Hace unos años charlé con él algunas tardes de verano. Era
un chaval agradable, que mostraba todavía poca seguridad en sí mismo. No sé si
aquellas conversaciones le ayudaron. Luego perdimos el contacto, aunque sabía
de él por su madre.
Recientemente, me invitó a la presentación de su proyecto de
fin de carrera. Se había convertido en un hombre seguro y apuesto. Durante
veinte minutos, casi sin pararse a respirar, detalló los entresijos de un
proyecto de ingeniería con tecnología láser que dejó epatados al público
asistente y al tribunal. Aunque no entendiera casi nada de lo que decía, por la
complejidad del proyecto y la jerga técnica que empleaba, sus gestos y
expresión corporal reflejaban mucha confianza en sí mismo. Sus respuestas
dejaron convencido al tribunal. Cuando cogió la tiza y empezó a trazar esquemas
para explicar sus ideas, vi a un futuro profesor. Un gran aplauso inundó la
sala cuando acabaron las preguntas.
Salimos fuera a esperar la deliberación del tribunal. Apenas
pude darle un abrazo, entre el remolino de personas que se acercó a
felicitarle. Pregunté a su madre si se sentía feliz. Me dijo que estaba muy
contenta aunque, como siempre había confiado en que su hijo terminara la
carrera, a lo mejor eso hacía que su alegría no fuera tan grande. Le hablé de
una emoción positiva, que los judíos llaman naches, que provoca una felicidad
intensa al ver que los hijos consiguen algo relevante.

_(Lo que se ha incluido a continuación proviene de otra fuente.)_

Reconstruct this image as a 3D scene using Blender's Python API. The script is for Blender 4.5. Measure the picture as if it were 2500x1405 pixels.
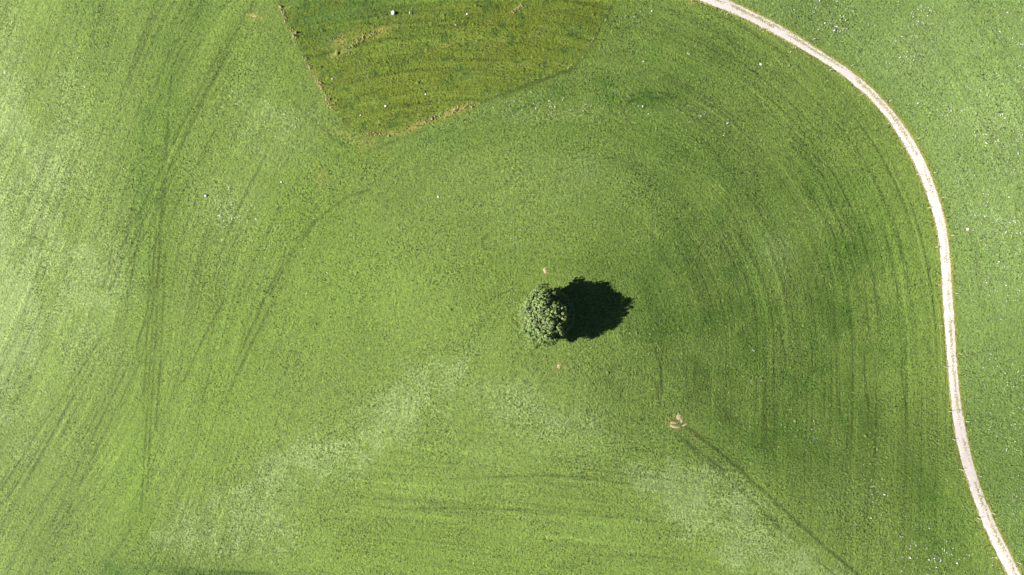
import bpy, bmesh, math, random
import numpy as np
from mathutils import Vector, Matrix

random.seed(7); rng = np.random.default_rng(11)
S = bpy.context.scene
for o in list(bpy.data.objects): bpy.data.objects.remove(o)
COL = S.collection

# ------------------------------------------------------------------ camera, sky, sun, exposure
CAM_Z = 173.0
LENS = 24.0
cam_d = bpy.data.cameras.new('camera'); cam = bpy.data.objects.new('camera', cam_d); COL.objects.link(cam)
cam.location = (0, 0, CAM_Z); cam.rotation_euler = (0, 0, 0)
cam_d.lens = LENS; cam_d.sensor_width = 36.0; cam_d.clip_start = 1.0; cam_d.clip_end = 3000
S.camera = cam

SUN_EL = math.radians(36.0); SUN_HEAD = math.radians(7.0)         # light travels towards +x, a little to +y
sun_dir = Vector((math.cos(SUN_EL)*math.cos(SUN_HEAD), math.cos(SUN_EL)*math.sin(SUN_HEAD), -math.sin(SUN_EL)))
w = bpy.data.worlds.new('World'); S.world = w; w.use_nodes = True
nt = w.node_tree; bg = nt.nodes['Background']
sky = nt.nodes.new('ShaderNodeTexSky'); sky.sky_type = 'NISHITA'; sky.sun_disc = False
sky.sun_elevation = SUN_EL; sky.sun_rotation = math.atan2(-sun_dir.x, -sun_dir.y)
sky.altitude = 900; sky.air_density = 0.4; sky.dust_density = 0.2
nt.links.new(sky.outputs[0], bg.inputs[0]); bg.inputs[1].default_value = 0.05
sd = bpy.data.lights.new('sun', 'SUN'); sd.energy = 5.0; sd.angle = math.radians(0.5); sd.color = (1.0, 0.96, 0.89)
so = bpy.data.objects.new('sun', sd); COL.objects.link(so); so.rotation_euler = sun_dir.to_track_quat('-Z', 'Y').to_euler()
so.location = (-120, -20, 120)
S.view_settings.view_transform = 'Standard'; S.view_settings.look = 'None'
S.view_settings.gamma = 1.0; S.view_settings.use_curve_mapping = False
S.view_settings.exposure = 1.82

# ------------------------------------------------------------------ helpers
MPP = 36.0/LENS*CAM_Z/2500.0                                         # metres per photo pixel on the level z = 0
def px2m(px, py): return ((np.asarray(px, float)-1250.0)*MPP, (702.5-np.asarray(py, float))*MPP)

_grids = {}
def vnoise(x, y, scale, seed):
    """smooth value noise in 0..1"""
    if seed not in _grids: _grids[seed] = np.random.default_rng(seed).random((256, 256))
    g = _grids[seed]
    u = x/scale+1000.0; v = y/scale+1000.0
    i = np.floor(u).astype(int); j = np.floor(v).astype(int); fu = u-i; fv = v-j
    fu = fu*fu*fu*(fu*(fu*6-15)+10); fv = fv*fv*fv*(fv*(fv*6-15)+10)
    i0 = i % 256; i1 = (i+1) % 256; j0 = j % 256; j1 = (j+1) % 256
    return (g[j0, i0]*(1-fu)+g[j0, i1]*fu)*(1-fv)+(g[j1, i0]*(1-fu)+g[j1, i1]*fu)*fv
def fbm(x, y, scale, seed, octs=4):
    t = 0; a = 1; n = 0
    for k in range(octs):
        t = t+a*vnoise(x, y, scale/2**k, seed+k); n += a; a *= .55
    return t/n
def sstep(a, b, x):
    t = np.clip((x-a)/(b-a), 0, 1); return t*t*(3-2*t)

# ------------------------------------------------------------------ the lie of the land: a grassy knoll
SX = [-2500, -900, -300, 0, 200, 380, 600, 900, 1150, 1320, 1500, 1700, 1950, 2200, 2320, 2420, 2600, 3200, 5000]
SY = [-2500, -500, 0, 250, 500, 750, 1000, 1250, 1405, 2000, 4000]
SL = [
 [.00, .08, .14, .14, .10, .06, .06, .02, .00, .00, -.05, -.04, -.06, -.02, .03, .05, .07, .05, .00],
 [.00, .08, .16, .16, .11, .05, .07, -.02, -.04, -.05, -.08, -.06, -.07, -.02, .04, .06, .08, .05, .00],
 [.00, .08, .20, .20, .12, .02, .07, -.05, -.06, -.07, -.11, -.09, -.09, -.02, .05, .08, .09, .05, .00],
 [.00, .08, .22, .22, .15, .02, .08, -.02, -.03, -.04, -.16, -.15, -.15, -.04, .06, .09, .09, .05, .00],
 [.00, .08, .23, .23, .17, .04, .09, .08, .05, .00, -.10, -.15, -.22, -.11, .03, .09, .09, .05, .00],
 [.00, .08, .24, .24, .17, .06, .09, .10, .08, .00, -.20, -.22, -.26, -.15, .00, .07, .08, .05, .00],
 [.00, .08, .21, .21, .17, .07, .12, .12, .09, .03, -.18, -.23, -.25, -.19, -.02, .02, .05, .05, .00],
 [.00, .08, .18, .18, .11, .06, .11, .10, .10, .09, .05, .05, -.07, -.18, -.05, .01, .03, .04, .00],
 [.00, .08, .14, .14, .06, .03, .08, .06, .07, .08, .06, .06, .02, -.14, -.04, .00, .02, .04, .00],
 [.00, .06, .10, .10, .06, .05, .06, .05, .04, .03, .02, .00, -.02, -.08, -.05, -.02, .00, .02, .00],
 [.00, .00, .00, .00, .00, .00, .00, .00, .00, .00, .00, .00, .00, .00, .00, .00, .00, .00, .00]]
RIDGE = [-16, -9, -4.5, -2.6, -1.0, 0, -0.4, -1.8, -3.0, -9, -16]                          # height of each row where it passes the tree
HS = 2.0; HN = 500; HE = HS*HN/2                                          # height samples: 2 m apart over 1 km
def build_heights():
    ax = (np.arange(HN)-HN/2)*HS
    X, Y = px2m(SX, SY)
    def smooth_lerp(t, T, V):                                              # monotone smoothing of a table
        return np.interp(t, T, V)
    rows = np.stack([smooth_lerp(ax, X, r) for r in SL])                   # rows x HN
    Ys = Y[::-1]
    sl = np.stack([np.interp(ax, Ys, rows[::-1, k]) for k in range(HN)], 1)   # [y, x]
    def blur(a, s):
        r = int(s*3/HS); k = np.exp(-.5*(np.arange(-r, r+1)*HS/s)**2); k /= k.sum()
        p = np.pad(a, ((r, r), (r, r)), 'edge')
        p = np.apply_along_axis(lambda m: np.convolve(m, k, 'valid'), 0, p)
        return np.apply_along_axis(lambda m: np.convolve(m, k, 'valid'), 1, p)
    sl = blur(sl, 6.0)
    h = np.cumsum(sl, 1)*HS
    k0 = int((px2m(1320, 0)[0])/HS+HN/2)
    ridge = np.interp(ax, Ys, RIDGE[::-1])
    h = h-h[:, k0:k0+1]+ridge[:, None]
    h = blur(h, 5.0)
    gx, gy = np.meshgrid(ax, ax)
    h += 0.5*(fbm(gx, gy, 34, 40, 2)-.5)+0.22*(fbm(gx, gy, 11, 44, 2)-.5)    # gentle unevenness
    # uneven hollows on the slope beyond the tree
    hx, hy = px2m(1690, 800); msk = np.exp(-((gx-hx)/30)**2-((gy-hy)/34)**2)
    h += msk*(1.0*(fbm(gx+.5*gy, gy*.6, 9, 48, 2)-.5))
    return h
HGT = build_heights()
def ground(x, y):
    """height of the ground, C2-smooth (cubic B-spline over the samples)"""
    x = np.asarray(x, float); y = np.asarray(y, float)
    u = np.clip(x/HS+HN/2, 2, HN-4); v = np.clip(y/HS+HN/2, 2, HN-4)
    i = np.floor(u).astype(int); j = np.floor(v).astype(int); a = u-i; b = v-j
    def wts(t): return [(1-t)**3/6, (3*t**3-6*t*t+4)/6, (-3*t**3+3*t*t+3*t+1)/6, t**3/6]
    wa = wts(a); wb = wts(b); z = 0
    for q in range(4):
        for p in range(4):
            z = z+wa[p]*wb[q]*HGT[j+q-1, i+p-1]
    return z
def at(px, py):
    """the point of the ground seen at a place of the photograph"""
    X, Y = px2m(px, py); z = np.zeros_like(np.asarray(X, float))
    for _ in range(12):
        f = (CAM_Z-z)/CAM_Z; z = ground(X*f, Y*f)
    f = (CAM_Z-z)/CAM_Z
    return np.stack([X*f, Y*f, z], -1)
def photo_xy(x, y):
    z = ground(x, y); f = CAM_Z/(CAM_Z-z)
    return 1250+x*f/MPP, 702.5-y*f/MPP

# ------------------------------------------------------------------ materials
def new_mat(name):
    m = bpy.data.materials.new(name); m.use_nodes = True
    n = m.node_tree.nodes; l = m.node_tree.links
    return m, n, l, n['Principled BSDF']
def node(n, t, **kw):
    o = n.new(t)
    for k, v in kw.items(): setattr(o, k, v)
    return o
def math_n(n, l, op, a, b=None, clamp=False):
    o = n.new('ShaderNodeMath'); o.operation = op; o.use_clamp = clamp
    for k, v in ((0, a), (1, b)):
        if v is None: continue
        if isinstance(v, (int, float)): o.inputs[k].default_value = v
        else: l.new(v, o.inputs[k])
    return o.outputs[0]
def ramp(n, l, src, pts):
    r = n.new('ShaderNodeValToRGB'); e = r.color_ramp.elements
    while len(e) < len(pts): e.new(.5)
    for k, (p, c) in enumerate(pts):
        e[k].position = p; e[k].color = c if len(c) == 4 else (*c, 1)
    l.new(src, r.inputs[0]); return r.outputs[0]
def mixc(n, l, fac, a, b, mode='MIX'):
    o = n.new('ShaderNodeMix'); o.data_type = 'RGBA'; o.blend_type = mode
    for k, v in ((0, fac), (6, a), (7, b)):
        if isinstance(v, (int, float)): o.inputs[k].default_value = v
        elif isinstance(v, tuple): o.inputs[k].default_value = (*v, 1)
        else: l.new(v, o.inputs[k])
    return o.outputs[2]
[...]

Pasamos de nuevo a la sala y el profesor leyó las
calificaciones de otros alumnos, que fueron muy buenas. Cuando llegó el turno
de Andrei, el profesor le concedió la máxima nota posible; un diez y le propondrían
para mención de honor. Escuché a Feli decir: ahora sí. Cuando se acercó su hijo
a abrazarla, las lágrimas desbordaron sus ojos… y los míos.
Después fuimos a celebrarlo. Un brillo de orgullo destellaba
en sus miradas. Seguramente aquella noche, madre e hijo, pudieron dormir
satisfechos por un trabajo bien hecho.